Scaffolding metal gives back what it takes
Scaffolding is made from steel or an aluminium alloy that is strong and lightweight. While both metals take a lot of water and heat – and so power – to make, they give back a great deal in both what they accomplish and how they increase safety. Scaffolding is absolutely essential when it comes to erecting buildings or maintaining plants & gardens. The job simply could not be done without scaffolding to climb up and support the workers, tools and building products.
It is recyclable and reusable
Being metal, scaffolding is also 100% recyclable. When it is taken down from a finished building it can either be reused for another building, or melted down to form more product, or even a different product. Steel is 100% recyclable and has the advantage that there is no downgrading of recycled parts. Steel is steel and so is a strong metal no matter how many times it is recycled.
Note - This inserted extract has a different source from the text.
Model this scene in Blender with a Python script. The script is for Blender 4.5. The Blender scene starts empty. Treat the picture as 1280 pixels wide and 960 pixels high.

Scaffolding can often be reused without being melted down since there is always the need for scaffolding and not every building requires unique and specific scaffolding. Some can use generic scaffolding that has been used on other building sites.
It saves timber
Once all scaffolding was made from timber. In fact, it is thought that the pyramids were built using timber scaffolding. This was certainly not environmentally friendly, but in those days such things were not even heard of. There was plenty of timber and no one had any thoughts about it one day becoming scarce. Then around the 1920s, metal rods started to replace the timber and steel scaffolding was born.
It quickly became the more popular option because of its superior strength and lighter weight, especially once aluminium alloys were invented. Nowadays, timber is rarely used as scaffolding, so steel scaffolding has certainly saved a lot of trees from extinction.
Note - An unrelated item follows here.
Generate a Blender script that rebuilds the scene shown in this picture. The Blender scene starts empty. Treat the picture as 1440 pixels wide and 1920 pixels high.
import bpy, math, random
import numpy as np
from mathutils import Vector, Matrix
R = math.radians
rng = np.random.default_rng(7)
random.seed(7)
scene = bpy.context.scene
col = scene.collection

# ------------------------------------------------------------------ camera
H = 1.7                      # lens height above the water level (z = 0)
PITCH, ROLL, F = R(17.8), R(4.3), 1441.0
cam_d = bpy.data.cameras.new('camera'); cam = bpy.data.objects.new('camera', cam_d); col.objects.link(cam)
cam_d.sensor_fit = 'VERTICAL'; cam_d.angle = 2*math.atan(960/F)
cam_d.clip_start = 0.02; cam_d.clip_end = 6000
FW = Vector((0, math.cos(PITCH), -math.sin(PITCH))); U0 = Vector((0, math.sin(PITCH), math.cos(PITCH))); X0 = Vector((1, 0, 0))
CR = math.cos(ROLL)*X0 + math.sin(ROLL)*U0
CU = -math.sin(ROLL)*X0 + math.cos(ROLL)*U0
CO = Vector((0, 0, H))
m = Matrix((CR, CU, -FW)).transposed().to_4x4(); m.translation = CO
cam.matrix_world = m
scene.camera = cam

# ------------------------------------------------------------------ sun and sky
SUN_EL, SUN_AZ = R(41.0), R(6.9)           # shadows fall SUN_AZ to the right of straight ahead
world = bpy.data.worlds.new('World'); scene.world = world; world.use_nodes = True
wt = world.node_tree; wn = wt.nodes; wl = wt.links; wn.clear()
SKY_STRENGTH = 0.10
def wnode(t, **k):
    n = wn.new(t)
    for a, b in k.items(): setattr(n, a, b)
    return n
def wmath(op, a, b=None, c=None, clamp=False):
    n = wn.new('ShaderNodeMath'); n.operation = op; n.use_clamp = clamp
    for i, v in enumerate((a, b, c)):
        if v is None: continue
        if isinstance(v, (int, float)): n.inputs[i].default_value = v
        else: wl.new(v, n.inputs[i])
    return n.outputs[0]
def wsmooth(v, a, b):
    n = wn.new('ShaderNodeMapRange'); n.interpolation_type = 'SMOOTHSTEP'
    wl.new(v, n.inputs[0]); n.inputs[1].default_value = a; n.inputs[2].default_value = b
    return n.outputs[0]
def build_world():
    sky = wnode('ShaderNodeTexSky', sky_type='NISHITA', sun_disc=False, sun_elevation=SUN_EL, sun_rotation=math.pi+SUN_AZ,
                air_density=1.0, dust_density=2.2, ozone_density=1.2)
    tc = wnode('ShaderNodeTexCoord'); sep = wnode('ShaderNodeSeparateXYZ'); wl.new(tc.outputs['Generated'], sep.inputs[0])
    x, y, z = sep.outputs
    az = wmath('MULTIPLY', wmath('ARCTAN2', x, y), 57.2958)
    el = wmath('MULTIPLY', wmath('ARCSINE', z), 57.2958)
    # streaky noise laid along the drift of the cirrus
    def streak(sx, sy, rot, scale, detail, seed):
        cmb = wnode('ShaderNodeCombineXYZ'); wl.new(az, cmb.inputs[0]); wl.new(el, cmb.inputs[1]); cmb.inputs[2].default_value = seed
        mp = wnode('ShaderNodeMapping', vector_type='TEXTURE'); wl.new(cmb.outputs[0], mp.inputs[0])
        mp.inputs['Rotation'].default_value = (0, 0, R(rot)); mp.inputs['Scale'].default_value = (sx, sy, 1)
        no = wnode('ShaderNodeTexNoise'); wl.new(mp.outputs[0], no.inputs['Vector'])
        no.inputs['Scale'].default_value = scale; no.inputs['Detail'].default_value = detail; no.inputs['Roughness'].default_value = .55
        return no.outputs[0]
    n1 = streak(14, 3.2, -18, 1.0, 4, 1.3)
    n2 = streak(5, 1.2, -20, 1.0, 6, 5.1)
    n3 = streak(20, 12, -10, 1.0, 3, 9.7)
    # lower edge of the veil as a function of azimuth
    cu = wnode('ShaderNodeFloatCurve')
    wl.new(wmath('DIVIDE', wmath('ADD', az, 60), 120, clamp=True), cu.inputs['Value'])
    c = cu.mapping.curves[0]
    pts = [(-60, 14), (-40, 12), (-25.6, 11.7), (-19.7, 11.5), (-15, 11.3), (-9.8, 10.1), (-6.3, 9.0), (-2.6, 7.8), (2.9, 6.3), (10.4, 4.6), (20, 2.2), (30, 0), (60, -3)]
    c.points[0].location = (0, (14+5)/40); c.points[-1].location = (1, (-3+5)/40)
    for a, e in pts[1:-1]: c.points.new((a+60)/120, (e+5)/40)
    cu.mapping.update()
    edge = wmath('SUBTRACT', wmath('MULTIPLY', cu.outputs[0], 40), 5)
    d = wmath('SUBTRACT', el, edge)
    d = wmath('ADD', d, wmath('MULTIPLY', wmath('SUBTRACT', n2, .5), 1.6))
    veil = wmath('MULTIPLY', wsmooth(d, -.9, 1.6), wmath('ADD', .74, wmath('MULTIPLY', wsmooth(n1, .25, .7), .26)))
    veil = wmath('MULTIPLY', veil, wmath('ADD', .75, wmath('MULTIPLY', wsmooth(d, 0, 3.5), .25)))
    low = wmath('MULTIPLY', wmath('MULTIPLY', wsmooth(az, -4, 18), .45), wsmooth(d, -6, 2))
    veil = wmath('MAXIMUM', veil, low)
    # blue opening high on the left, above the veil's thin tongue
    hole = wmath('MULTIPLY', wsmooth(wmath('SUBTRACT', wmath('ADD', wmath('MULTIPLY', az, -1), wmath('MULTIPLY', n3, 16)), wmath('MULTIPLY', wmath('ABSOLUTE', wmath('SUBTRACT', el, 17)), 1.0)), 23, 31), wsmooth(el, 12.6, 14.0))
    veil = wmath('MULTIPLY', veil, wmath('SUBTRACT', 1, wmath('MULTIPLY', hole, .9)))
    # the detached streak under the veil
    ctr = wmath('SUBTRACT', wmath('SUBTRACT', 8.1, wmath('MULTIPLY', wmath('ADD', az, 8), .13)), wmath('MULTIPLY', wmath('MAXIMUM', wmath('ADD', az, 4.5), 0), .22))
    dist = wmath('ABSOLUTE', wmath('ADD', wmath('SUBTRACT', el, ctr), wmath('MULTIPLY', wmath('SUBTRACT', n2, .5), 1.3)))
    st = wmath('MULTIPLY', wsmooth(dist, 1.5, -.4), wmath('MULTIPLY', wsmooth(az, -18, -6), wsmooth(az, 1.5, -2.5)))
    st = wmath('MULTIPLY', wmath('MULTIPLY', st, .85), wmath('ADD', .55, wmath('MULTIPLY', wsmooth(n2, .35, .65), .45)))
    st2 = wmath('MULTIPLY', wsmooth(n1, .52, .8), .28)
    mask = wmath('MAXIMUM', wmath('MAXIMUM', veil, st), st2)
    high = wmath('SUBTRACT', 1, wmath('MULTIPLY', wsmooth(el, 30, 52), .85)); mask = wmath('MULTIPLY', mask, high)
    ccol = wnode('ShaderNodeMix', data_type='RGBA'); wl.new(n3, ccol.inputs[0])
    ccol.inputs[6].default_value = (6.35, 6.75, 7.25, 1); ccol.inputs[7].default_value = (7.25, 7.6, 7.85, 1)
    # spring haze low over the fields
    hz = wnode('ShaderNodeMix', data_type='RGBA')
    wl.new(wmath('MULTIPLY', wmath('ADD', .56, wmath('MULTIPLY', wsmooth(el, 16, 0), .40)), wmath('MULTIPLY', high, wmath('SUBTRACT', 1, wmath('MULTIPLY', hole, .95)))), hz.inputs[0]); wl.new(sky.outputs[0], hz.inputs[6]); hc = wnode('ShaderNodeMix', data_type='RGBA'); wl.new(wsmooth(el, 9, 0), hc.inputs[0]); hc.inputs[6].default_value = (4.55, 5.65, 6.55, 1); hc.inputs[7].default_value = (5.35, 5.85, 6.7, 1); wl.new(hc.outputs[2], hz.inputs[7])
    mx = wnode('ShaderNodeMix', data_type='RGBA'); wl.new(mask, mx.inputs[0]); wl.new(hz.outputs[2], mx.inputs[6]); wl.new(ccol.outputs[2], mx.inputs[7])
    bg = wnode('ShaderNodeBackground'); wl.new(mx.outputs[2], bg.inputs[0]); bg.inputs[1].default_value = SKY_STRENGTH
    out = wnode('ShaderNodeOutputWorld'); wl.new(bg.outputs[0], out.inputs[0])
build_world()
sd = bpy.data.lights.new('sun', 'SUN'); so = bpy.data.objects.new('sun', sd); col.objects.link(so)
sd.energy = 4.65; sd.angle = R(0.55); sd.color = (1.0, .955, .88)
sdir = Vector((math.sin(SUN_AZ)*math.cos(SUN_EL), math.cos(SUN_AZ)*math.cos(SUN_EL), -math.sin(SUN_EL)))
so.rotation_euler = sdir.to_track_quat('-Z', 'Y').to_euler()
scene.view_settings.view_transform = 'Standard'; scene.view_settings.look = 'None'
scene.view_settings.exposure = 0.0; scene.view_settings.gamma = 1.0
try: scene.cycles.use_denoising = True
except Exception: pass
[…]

Bricklayers scaffolding may still have timber in it, but it is small compared to other types of scaffolding, so not much timber is used. If timber is used in other types of scaffolding, it usually isn’t as much as the steel component.
Scaffolding is one of those things that cannot be done without, no matter what it is made from. The choice of material has to be made for the safety of the people using it and ease and speed of erecting it as much as for any sustainable reasons.